** START **

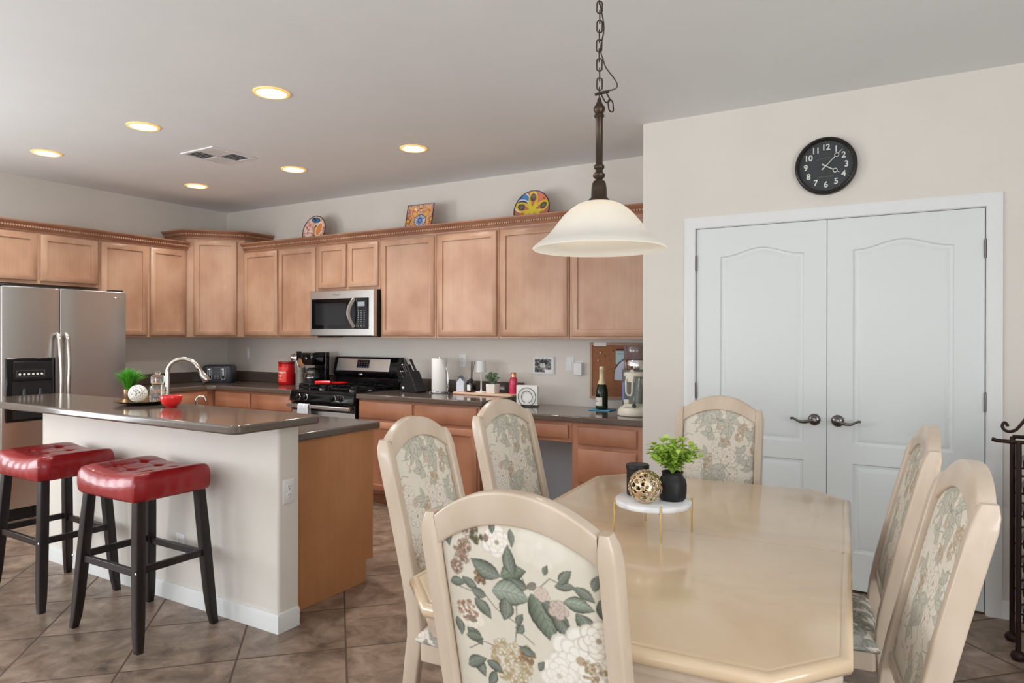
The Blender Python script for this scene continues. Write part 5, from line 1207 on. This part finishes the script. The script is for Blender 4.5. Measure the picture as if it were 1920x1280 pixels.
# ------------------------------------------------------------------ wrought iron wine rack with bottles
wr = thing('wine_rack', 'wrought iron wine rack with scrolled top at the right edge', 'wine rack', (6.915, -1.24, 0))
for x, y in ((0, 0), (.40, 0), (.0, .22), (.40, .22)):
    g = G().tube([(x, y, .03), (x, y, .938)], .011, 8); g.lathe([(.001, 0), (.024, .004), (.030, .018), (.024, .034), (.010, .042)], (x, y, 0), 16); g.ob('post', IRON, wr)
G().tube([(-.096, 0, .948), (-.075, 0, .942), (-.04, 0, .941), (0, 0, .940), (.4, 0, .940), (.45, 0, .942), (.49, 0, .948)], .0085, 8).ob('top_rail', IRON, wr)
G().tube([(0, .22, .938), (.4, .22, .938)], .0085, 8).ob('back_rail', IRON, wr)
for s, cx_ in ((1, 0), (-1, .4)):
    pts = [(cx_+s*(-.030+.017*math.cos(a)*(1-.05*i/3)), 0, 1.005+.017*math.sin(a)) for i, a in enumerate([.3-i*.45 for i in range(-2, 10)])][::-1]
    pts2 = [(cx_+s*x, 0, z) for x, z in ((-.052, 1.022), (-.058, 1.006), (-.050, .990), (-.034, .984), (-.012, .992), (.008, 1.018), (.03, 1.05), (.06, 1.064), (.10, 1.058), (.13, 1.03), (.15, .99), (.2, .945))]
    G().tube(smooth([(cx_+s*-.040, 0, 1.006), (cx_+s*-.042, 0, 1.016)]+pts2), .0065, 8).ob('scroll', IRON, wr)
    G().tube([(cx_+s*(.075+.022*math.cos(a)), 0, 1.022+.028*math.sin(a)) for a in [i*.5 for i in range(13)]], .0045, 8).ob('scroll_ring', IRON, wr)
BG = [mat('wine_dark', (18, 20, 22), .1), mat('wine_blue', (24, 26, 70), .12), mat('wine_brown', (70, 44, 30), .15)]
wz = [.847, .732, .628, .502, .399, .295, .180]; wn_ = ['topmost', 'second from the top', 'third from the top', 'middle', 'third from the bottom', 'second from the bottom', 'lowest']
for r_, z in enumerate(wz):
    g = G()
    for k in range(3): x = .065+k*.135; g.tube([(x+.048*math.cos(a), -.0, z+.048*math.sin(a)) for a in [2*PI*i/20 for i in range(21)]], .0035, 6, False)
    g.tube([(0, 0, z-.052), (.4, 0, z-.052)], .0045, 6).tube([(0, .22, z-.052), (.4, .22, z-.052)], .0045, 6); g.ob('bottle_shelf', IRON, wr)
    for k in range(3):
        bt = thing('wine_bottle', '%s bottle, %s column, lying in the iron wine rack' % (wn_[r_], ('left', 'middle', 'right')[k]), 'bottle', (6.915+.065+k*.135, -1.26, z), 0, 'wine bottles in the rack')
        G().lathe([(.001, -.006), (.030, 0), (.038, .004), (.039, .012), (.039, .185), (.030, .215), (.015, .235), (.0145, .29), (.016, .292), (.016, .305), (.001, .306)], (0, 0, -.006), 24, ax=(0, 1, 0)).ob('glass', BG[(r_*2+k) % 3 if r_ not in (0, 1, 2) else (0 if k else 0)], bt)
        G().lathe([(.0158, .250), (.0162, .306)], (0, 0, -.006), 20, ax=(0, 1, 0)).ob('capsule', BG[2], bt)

** END **

• _WHAT IS EXPECTED_
Without the pictures, copy the material exactly as given.

• _ANSWER TO THE PROBLEM_
The Blender Python script for this scene continues. Write part 5, from line 1207 on. This part finishes the script. The script is for Blender 4.5. Measure the picture as if it were 1920x1280 pixels.
# ------------------------------------------------------------------ wrought iron wine rack with bottles
wr = thing('wine_rack', 'wrought iron wine rack with scrolled top at the right edge', 'wine rack', (6.915, -1.24, 0))
for x, y in ((0, 0), (.40, 0), (.0, .22), (.40, .22)):
    g = G().tube([(x, y, .03), (x, y, .938)], .011, 8); g.lathe([(.001, 0), (.024, .004), (.030, .018), (.024, .034), (.010, .042)], (x, y, 0), 16); g.ob('post', IRON, wr)
G().tube([(-.096, 0, .948), (-.075, 0, .942), (-.04, 0, .941), (0, 0, .940), (.4, 0, .940), (.45, 0, .942), (.49, 0, .948)], .0085, 8).ob('top_rail', IRON, wr)
G().tube([(0, .22, .938), (.4, .22, .938)], .0085, 8).ob('back_rail', IRON, wr)
for s, cx_ in ((1, 0), (-1, .4)):
    pts = [(cx_+s*(-.030+.017*math.cos(a)*(1-.05*i/3)), 0, 1.005+.017*math.sin(a)) for i, a in enumerate([.3-i*.45 for i in range(-2, 10)])][::-1]
    pts2 = [(cx_+s*x, 0, z) for x, z in ((-.052, 1.022), (-.058, 1.006), (-.050, .990), (-.034, .984), (-.012, .992), (.008, 1.018), (.03, 1.05), (.06, 1.064), (.10, 1.058), (.13, 1.03), (.15, .99), (.2, .945))]
    G().tube(smooth([(cx_+s*-.040, 0, 1.006), (cx_+s*-.042, 0, 1.016)]+pts2), .0065, 8).ob('scroll', IRON, wr)
    G().tube([(cx_+s*(.075+.022*math.cos(a)), 0, 1.022+.028*math.sin(a)) for a in [i*.5 for i in range(13)]], .0045, 8).ob('scroll_ring', IRON, wr)
BG = [mat('wine_dark', (18, 20, 22), .1), mat('wine_blue', (24, 26, 70), .12), mat('wine_brown', (70, 44, 30), .15)]
wz = [.847, .732, .628, .502, .399, .295, .180]; wn_ = ['topmost', 'second from the top', 'third from the top', 'middle', 'third from the bottom', 'second from the bottom', 'lowest']
for r_, z in enumerate(wz):
    g = G()
    for k in range(3): x = .065+k*.135; g.tube([(x+.048*math.cos(a), -.0, z+.048*math.sin(a)) for a in [2*PI*i/20 for i in range(21)]], .0035, 6, False)
    g.tube([(0, 0, z-.052), (.4, 0, z-.052)], .0045, 6).tube([(0, .22, z-.052), (.4, .22, z-.052)], .0045, 6); g.ob('bottle_shelf', IRON, wr)
    for k in range(3):
        bt = thing('wine_bottle', '%s bottle, %s column, lying in the iron wine rack' % (wn_[r_], ('left', 'middle', 'right')[k]), 'bottle', (6.915+.065+k*.135, -1.26, z), 0, 'wine bottles in the rack')
        G().lathe([(.001, -.006), (.030, 0), (.038, .004), (.039, .012), (.039, .185), (.030, .215), (.015, .235), (.0145, .29), (.016, .292), (.016, .305), (.001, .306)], (0, 0, -.006), 24, ax=(0, 1, 0)).ob('glass', BG[(r_*2+k) % 3 if r_ not in (0, 1, 2) else (0 if k else 0)], bt)
        G().lathe([(.0158, .250), (.0162, .306)], (0, 0, -.006), 20, ax=(0, 1, 0)).ob('capsule', BG[2], bt)